Bien que le débat sur la paternité de l’art gothique ait été définitivement tranché dès le milieu du XIXe siècle en faveur de la France, la Cathédrale reste à la veille de la première guerre mondiale un puissant symbole national de part et d’autre du Rhin. La flèche de la cathédrale de Strasbourg, dressée au cœur d’une Alsace perdue, incarne côté français une volonté de reconquête, tandis que la reconstruction de la façade de la cathédrale de Metz exalte en Lorraine la gloire de l’architecture allemande.
Dans ce contexte, le bombardement de la cathédrale de Reims par les troupes allemandes va causer un immense traumatisme et raviver les tensions patriotiques entre les intellectuels des deux camps. Le 19 septembre 1914, les obus qui s’abattent sur la cathédrale provoquent un incendie d’une violence inouïe. Le plomb en fusion de la toiture s’écoule par les bouches des gargouilles, vision proprement infernale qui frappe les imaginations.
L’image de l’édifice mutilé, comme un grand blessé de guerre, est abondamment diffusée par la propagande française, tandis que dans l’autre camp, artistes et scientifiques lancent un « Appel au monde de la culture » pour minimiser la responsabilité allemande.
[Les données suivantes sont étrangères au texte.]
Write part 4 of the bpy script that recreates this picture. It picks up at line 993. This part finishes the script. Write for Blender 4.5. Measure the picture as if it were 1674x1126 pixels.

De nombreux historiens français et allemands sont impliqués dans cette surenchère d’affiches, libelles, cartes postales, caricatures, expositions : l’histoire de l’art est devenue une arme de combat.
Malgré l’indignation internationale, les ravages se poursuivent pendant toute la guerre dans la zone de combat qui tragiquement se superpose avec l’aire de l’art gothique. Les cathédrales d’Amiens, Arras, Verdun, Soissons sont durement touchées. A travers leur martyre, ces édifices acquièrent une nouvelle dimension : autrefois symbole de l’alliance entre le trône et l’autel, la Cathédrale voit communier dans une même affliction la République, la Religion et les Arts.